Piec rozgrzać do 200st (góra dół) i piec do 40 minut, po tym czasie chleb wyjąć i jeszcze 10 minut piec na kratce.
Prawdopodobnie można chleb piec krócej. Ale to już zależy od piekarnika. Mówią, ze chleb jest gotowy, gdy postukany od dołu wydaje głuchy dźwięk .

Zanim pokroicie, poczekajcie aż wystygnie!
Smacznego








poniedziałek, 11 stycznia 2016

Sos prawie słodko - kwaśny

Sos, który wynikł z potrzeby chwili - jak to zwykle bywa. Nie było obiadu. Ale był ryż.... Jakoś gdzieś zobaczyłam sos słodko-kwaśny. I pomyślałam sobie... że najwyższy czas spróbować zrobić coś takiego :) Nie miałam papryki by było to prawdziwie sos słodko kwaśny. Zresztą.. przyznaję, że nie wiem jak powinien wyglądać prawdziwy sos słodko-kwaśny. Zrobiłam to co mi się wydało słuszne i smaczne :)

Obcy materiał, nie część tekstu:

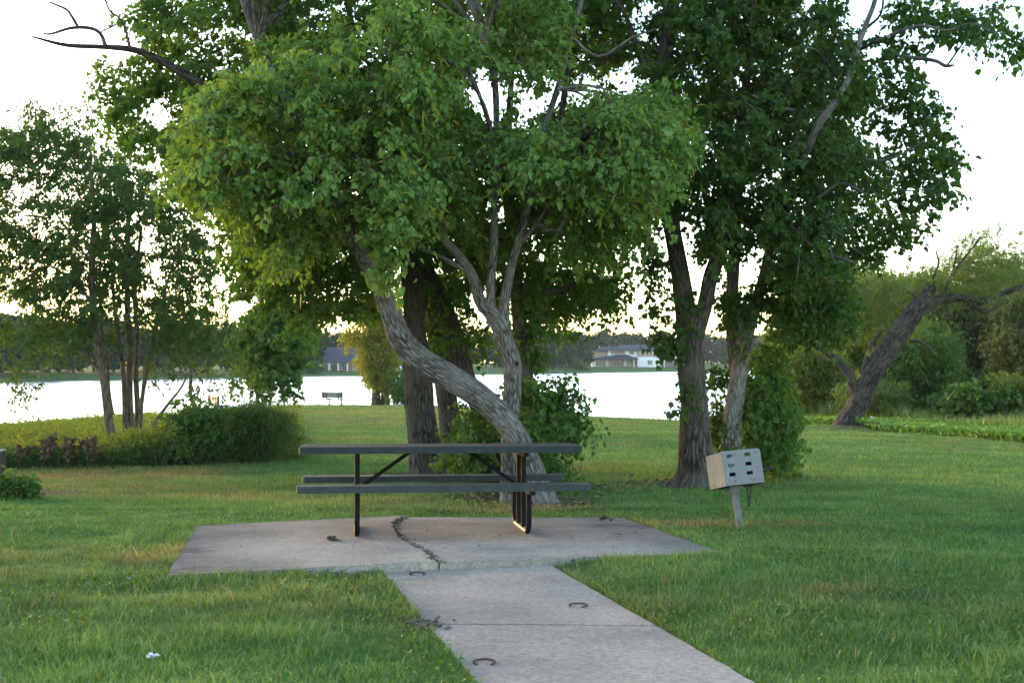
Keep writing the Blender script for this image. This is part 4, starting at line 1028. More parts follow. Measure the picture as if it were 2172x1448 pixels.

ps. Zdjęcie jest koszmarne... warunki były kiepskie, to fakt, czasu na zrobienie zdjęcia jeszcze mniej.. no i efekt widać. Napisałabym "wymienię, jak zrobię znów, nowe... " Ale taki już miałam plan przy zupie dyniowej, którą od czasu dodania wpisu zrobiłam już kilkanaście razy. A zdjęcia jak nie było tak nie ma. Więc już nie wierzę we własną poprawę, wstawiam to co jest. Oczyma wyobraźni zobaczcie jak jest pyszny, szklisty, czerwony...


Składniki:

  • 4 średnie marchewki
  • 600ml przecieru pomidorowego
  • puszka ananasa (sok i ananas)
  • 1 cebula
  • tłuszcz
  • 1 łyżka octu jabłkowego
  • sól
  • 2 łyżki mąki ziemniaczanej
  • woda


Wykonanie:

Na tłuszczu podsmażyć drobno posiekaną cebulkę z solą. dodać marchewkę pokrojoną w 2 centymetrowe cienkie słupki, chwileczkę podsmażyć (1 minuta), dolać szklankę wody i cały sok z ananasa. Całość gotować 5-10 minut. Następnie dodać pokrojonego w kosteczkę ananasa i przecier pomidorowy i ocet. Całość gotować 5-8 minut. Pod koniec gotowania dodać rozpuszczoną w zimnej wodzie mąkę ziemniaczaną. Gotować 2 minuty. Sos gotowy.